PA’s hate-crime law still leaves many groups out

In 2001, Michael Auker was left for dead in his trailer home in Middleburg, Pa., about 50 miles north of Harrisburg, according to news reports. Auker had been drinking beer with two male neighbors, who reportedly thought he made sexual advances toward them.
The beating left Auker, who survived, in a coma for months. The neighbors were given prison sentences.
Following the Auker case, changes were called for in the state’s hate-crime law, the Ethnic Intimidation Act of 1982. So, in 2002, actual or perceived sexual orientation, gender, gender identity, disability and ancestry were added to the act.
But the constitutionality of how the language was added — as part of an agricultural bill — was challenged and the state’s Supreme Court removed the protections in 2008.
Since then, legislative attempts to add them back to the law have failed, legislative sources said.
“I think that is a disgrace,” said state representative Brendan Boyle, D-Montgomery/Philadelphia.
“Sexual orientation should be a part of our hate-crime law, for [people] bullied, beaten up or targeted simply for being gay,” he said.
Boyle is the primary sponsor of House Bill 177, a bill aimed at re-expanding the hate-crime law. It has been stalled in the House Judiciary Committee since January.
A similar bill, Senate Bill 42, has stood still in the Senate Judiciary. The primary sponsor is Jim Ferlo, D-Allegheny/Armstrong/Westmoreland.

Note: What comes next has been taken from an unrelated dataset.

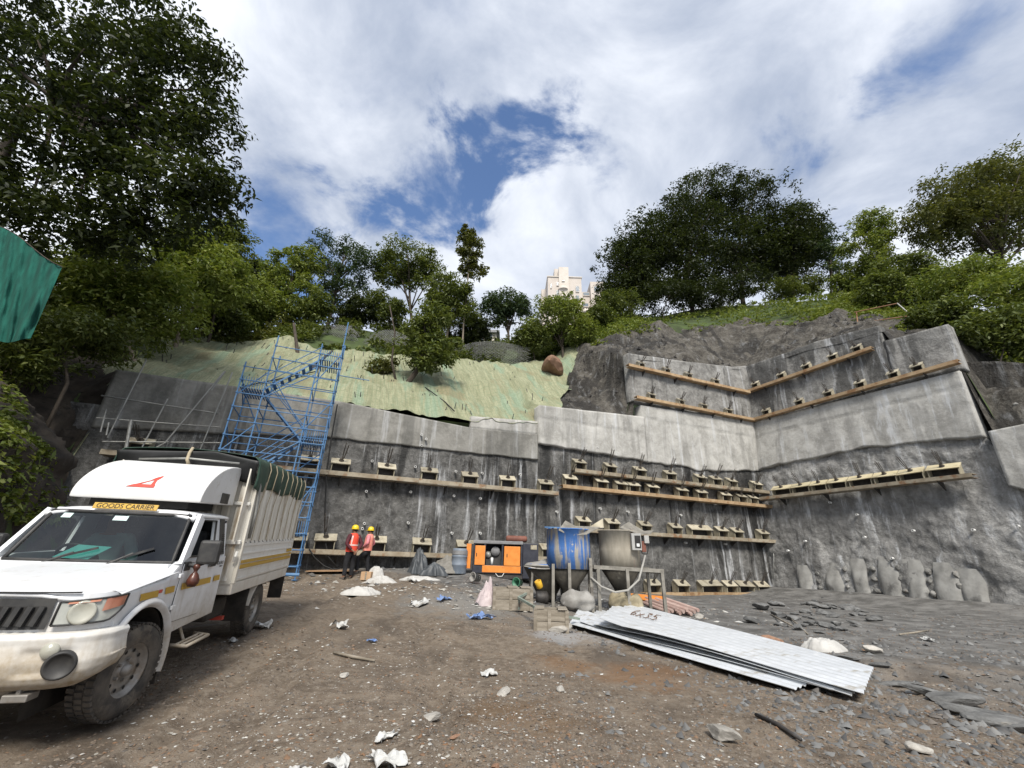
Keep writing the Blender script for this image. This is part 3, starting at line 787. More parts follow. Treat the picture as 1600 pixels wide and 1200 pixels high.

Neither Stewart Greenleaf, R-Bucks/Montgomery, chairman of the Senate committee, nor Ron Marsico, R-Dauphin County, chairman of the House committee, responded to calls for comment.
Spokespeople for both chairmen said no action was scheduled on the bills.
ACLU concerns
The American Family Association of Pennsylvania, a chapter of a national fundamentalist Christian nonprofit, is an opponent of expanding the state’s hate-crime law.
“These laws are being lobbied by homosexual activists,” said Diane Gramley, the organization’s president. “We will have a situation where Christians will be arrested, simply for voicing their views on homosexuality.”
The American Family Association of Pennsylvania is categorized as anti-gay by the Southern Poverty Law Center.
The American Civil Liberties Union, an organization that advocates for First Amendment rights, has also raised concerns about hate-crime laws.
Vic Walczak, legal director of the Pennsylvania ACLU, said the group is opposed to designating an act as a hate crime unless there is evidence of bias at the time the act is committed.
In other words, someone who commits a crime shouldn’t be prosecuted for a hate crime just because they belong to a hate group or own hate-group literature, Walczak explained.
For Gramley, the issue is about safeguarding First Amendment rights. But it is also about the fact that race, color, religion and national origin are unchangeable, she said.
Gramley said she believes homosexuality is changeable.